**Given material:**

+++

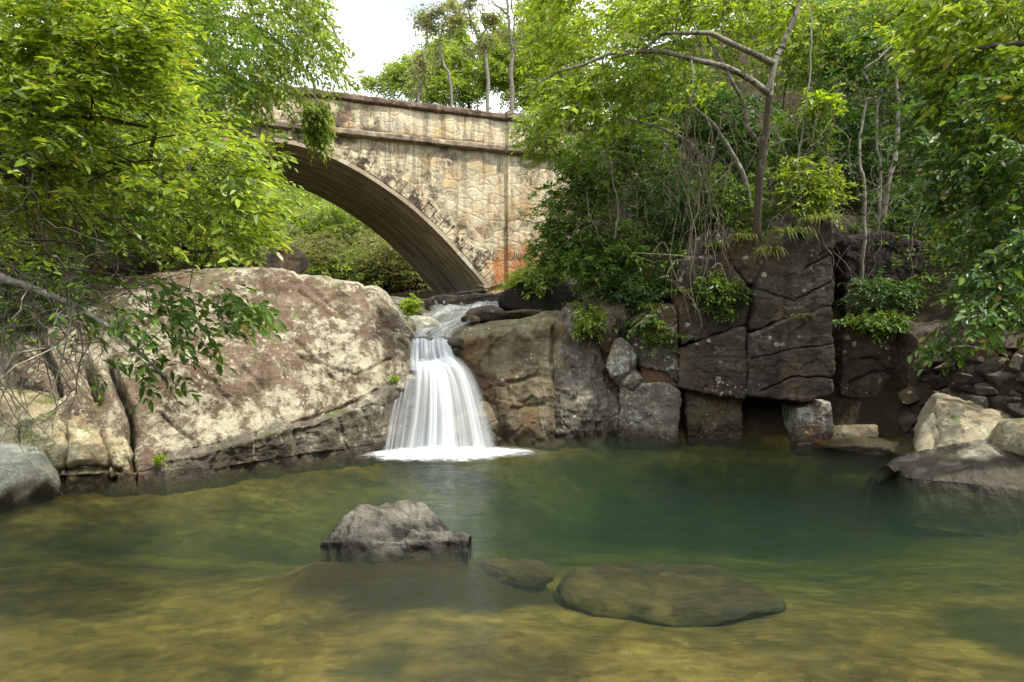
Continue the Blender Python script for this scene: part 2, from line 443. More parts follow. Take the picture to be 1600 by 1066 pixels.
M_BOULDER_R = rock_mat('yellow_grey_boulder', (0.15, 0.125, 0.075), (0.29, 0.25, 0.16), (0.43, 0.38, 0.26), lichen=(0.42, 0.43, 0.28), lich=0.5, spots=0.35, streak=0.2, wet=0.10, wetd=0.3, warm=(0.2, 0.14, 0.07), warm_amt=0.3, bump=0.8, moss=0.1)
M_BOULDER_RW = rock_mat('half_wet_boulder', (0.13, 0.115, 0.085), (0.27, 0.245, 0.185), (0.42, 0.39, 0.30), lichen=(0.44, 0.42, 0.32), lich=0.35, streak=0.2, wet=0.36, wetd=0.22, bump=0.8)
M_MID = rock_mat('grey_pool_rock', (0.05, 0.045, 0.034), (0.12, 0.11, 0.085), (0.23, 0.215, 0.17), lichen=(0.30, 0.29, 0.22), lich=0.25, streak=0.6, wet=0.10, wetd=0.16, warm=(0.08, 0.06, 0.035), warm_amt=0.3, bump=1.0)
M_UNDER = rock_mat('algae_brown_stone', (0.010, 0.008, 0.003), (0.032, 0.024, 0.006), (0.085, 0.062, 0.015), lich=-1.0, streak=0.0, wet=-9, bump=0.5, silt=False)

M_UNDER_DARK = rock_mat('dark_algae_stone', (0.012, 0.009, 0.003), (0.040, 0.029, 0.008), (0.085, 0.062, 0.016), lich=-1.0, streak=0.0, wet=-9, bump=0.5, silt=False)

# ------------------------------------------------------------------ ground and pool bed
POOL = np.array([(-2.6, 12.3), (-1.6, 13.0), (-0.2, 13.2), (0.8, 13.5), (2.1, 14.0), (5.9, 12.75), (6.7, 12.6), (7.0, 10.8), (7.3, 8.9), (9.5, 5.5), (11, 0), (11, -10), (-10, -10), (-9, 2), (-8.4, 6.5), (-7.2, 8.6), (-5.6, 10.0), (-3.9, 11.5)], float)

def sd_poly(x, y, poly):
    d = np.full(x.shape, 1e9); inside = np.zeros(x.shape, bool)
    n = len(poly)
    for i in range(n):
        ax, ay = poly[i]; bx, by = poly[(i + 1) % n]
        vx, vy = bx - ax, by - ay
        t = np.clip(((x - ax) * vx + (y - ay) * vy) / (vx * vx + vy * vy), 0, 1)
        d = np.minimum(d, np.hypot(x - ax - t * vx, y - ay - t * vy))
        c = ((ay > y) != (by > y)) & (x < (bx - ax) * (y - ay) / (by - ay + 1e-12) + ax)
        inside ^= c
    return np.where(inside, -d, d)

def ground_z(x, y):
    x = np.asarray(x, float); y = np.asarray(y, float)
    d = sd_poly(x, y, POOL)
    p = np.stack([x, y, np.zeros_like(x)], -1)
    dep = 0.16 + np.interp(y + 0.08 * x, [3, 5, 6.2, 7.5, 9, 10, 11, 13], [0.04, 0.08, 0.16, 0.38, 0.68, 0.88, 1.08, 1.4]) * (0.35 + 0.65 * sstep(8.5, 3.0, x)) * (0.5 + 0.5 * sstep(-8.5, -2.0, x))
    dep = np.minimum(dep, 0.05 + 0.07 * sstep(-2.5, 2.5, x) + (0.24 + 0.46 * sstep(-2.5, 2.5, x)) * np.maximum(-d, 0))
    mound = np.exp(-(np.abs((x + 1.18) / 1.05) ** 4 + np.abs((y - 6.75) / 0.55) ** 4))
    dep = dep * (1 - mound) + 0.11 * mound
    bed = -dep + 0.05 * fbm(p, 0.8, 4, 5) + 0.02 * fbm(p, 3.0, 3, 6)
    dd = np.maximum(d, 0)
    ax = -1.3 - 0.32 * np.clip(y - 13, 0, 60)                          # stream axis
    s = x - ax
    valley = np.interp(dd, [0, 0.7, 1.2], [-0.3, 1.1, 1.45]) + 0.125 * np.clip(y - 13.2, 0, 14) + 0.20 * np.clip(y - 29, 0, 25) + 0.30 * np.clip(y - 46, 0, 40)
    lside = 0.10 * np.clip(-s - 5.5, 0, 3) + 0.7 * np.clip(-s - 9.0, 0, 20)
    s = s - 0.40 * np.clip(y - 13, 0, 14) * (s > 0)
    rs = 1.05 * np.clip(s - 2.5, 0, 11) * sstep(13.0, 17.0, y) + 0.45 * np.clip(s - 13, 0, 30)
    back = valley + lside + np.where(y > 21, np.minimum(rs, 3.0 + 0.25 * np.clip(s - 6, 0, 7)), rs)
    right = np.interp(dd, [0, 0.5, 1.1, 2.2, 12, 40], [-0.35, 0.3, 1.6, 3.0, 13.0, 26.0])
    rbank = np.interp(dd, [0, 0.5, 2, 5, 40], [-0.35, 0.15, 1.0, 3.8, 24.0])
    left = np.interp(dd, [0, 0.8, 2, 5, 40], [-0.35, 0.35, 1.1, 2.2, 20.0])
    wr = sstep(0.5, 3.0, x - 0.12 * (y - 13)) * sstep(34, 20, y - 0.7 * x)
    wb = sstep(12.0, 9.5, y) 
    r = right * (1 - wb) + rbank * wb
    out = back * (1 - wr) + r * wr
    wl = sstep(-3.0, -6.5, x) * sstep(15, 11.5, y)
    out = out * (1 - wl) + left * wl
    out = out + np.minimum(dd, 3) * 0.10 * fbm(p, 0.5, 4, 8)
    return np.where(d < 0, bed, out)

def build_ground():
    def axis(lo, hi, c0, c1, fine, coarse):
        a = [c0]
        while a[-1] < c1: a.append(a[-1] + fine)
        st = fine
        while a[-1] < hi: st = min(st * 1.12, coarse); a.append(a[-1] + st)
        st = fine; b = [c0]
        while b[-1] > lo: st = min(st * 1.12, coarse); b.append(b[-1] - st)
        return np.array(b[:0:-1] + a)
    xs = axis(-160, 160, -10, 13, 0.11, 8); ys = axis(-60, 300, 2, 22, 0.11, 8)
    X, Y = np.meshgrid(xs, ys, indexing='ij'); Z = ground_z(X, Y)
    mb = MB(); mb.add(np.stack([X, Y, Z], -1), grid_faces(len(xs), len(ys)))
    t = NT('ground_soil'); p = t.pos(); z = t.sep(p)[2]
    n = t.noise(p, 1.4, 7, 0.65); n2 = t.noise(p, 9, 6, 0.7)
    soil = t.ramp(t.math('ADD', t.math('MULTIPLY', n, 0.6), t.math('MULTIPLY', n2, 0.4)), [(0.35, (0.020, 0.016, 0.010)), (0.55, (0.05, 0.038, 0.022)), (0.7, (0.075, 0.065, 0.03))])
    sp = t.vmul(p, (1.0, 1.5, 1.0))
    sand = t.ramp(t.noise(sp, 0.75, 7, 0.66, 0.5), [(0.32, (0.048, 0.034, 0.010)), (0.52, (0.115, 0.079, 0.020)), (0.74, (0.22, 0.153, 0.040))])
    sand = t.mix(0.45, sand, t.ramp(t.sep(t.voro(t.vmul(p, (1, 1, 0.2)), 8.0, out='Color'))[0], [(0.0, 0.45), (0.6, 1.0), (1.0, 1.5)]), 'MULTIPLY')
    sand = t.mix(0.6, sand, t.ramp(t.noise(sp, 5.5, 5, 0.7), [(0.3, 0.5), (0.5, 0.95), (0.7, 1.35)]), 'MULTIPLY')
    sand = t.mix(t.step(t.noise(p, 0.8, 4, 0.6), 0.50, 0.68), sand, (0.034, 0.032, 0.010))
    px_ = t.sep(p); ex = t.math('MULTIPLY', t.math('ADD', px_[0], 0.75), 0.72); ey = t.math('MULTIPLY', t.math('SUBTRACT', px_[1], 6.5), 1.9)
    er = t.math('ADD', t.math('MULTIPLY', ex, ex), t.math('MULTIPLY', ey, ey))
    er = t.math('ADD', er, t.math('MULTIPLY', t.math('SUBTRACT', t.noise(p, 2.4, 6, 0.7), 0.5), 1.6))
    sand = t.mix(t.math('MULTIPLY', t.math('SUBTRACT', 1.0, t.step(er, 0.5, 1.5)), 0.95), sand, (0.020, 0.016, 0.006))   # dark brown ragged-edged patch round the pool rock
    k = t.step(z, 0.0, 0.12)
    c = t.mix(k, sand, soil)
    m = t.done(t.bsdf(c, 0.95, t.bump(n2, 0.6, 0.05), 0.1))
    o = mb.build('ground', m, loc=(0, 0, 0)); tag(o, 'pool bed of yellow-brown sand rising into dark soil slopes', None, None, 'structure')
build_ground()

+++

**Problem statement:** Leave out the pictures and restate, word for word, the lines from the top of the data through the line containing "0.015), lich=-1.0, streak=0.0, wet=-9, bump=0.5, silt=False)", both included.

**Solution below:**
Continue the Blender Python script for this scene: part 2, from line 443. More parts follow. Take the picture to be 1600 by 1066 pixels.
M_BOULDER_R = rock_mat('yellow_grey_boulder', (0.15, 0.125, 0.075), (0.29, 0.25, 0.16), (0.43, 0.38, 0.26), lichen=(0.42, 0.43, 0.28), lich=0.5, spots=0.35, streak=0.2, wet=0.10, wetd=0.3, warm=(0.2, 0.14, 0.07), warm_amt=0.3, bump=0.8, moss=0.1)
M_BOULDER_RW = rock_mat('half_wet_boulder', (0.13, 0.115, 0.085), (0.27, 0.245, 0.185), (0.42, 0.39, 0.30), lichen=(0.44, 0.42, 0.32), lich=0.35, streak=0.2, wet=0.36, wetd=0.22, bump=0.8)
M_MID = rock_mat('grey_pool_rock', (0.05, 0.045, 0.034), (0.12, 0.11, 0.085), (0.23, 0.215, 0.17), lichen=(0.30, 0.29, 0.22), lich=0.25, streak=0.6, wet=0.10, wetd=0.16, warm=(0.08, 0.06, 0.035), warm_amt=0.3, bump=1.0)
M_UNDER = rock_mat('algae_brown_stone', (0.010, 0.008, 0.003), (0.032, 0.024, 0.006), (0.085, 0.062, 0.015), lich=-1.0, streak=0.0, wet=-9, bump=0.5, silt=False)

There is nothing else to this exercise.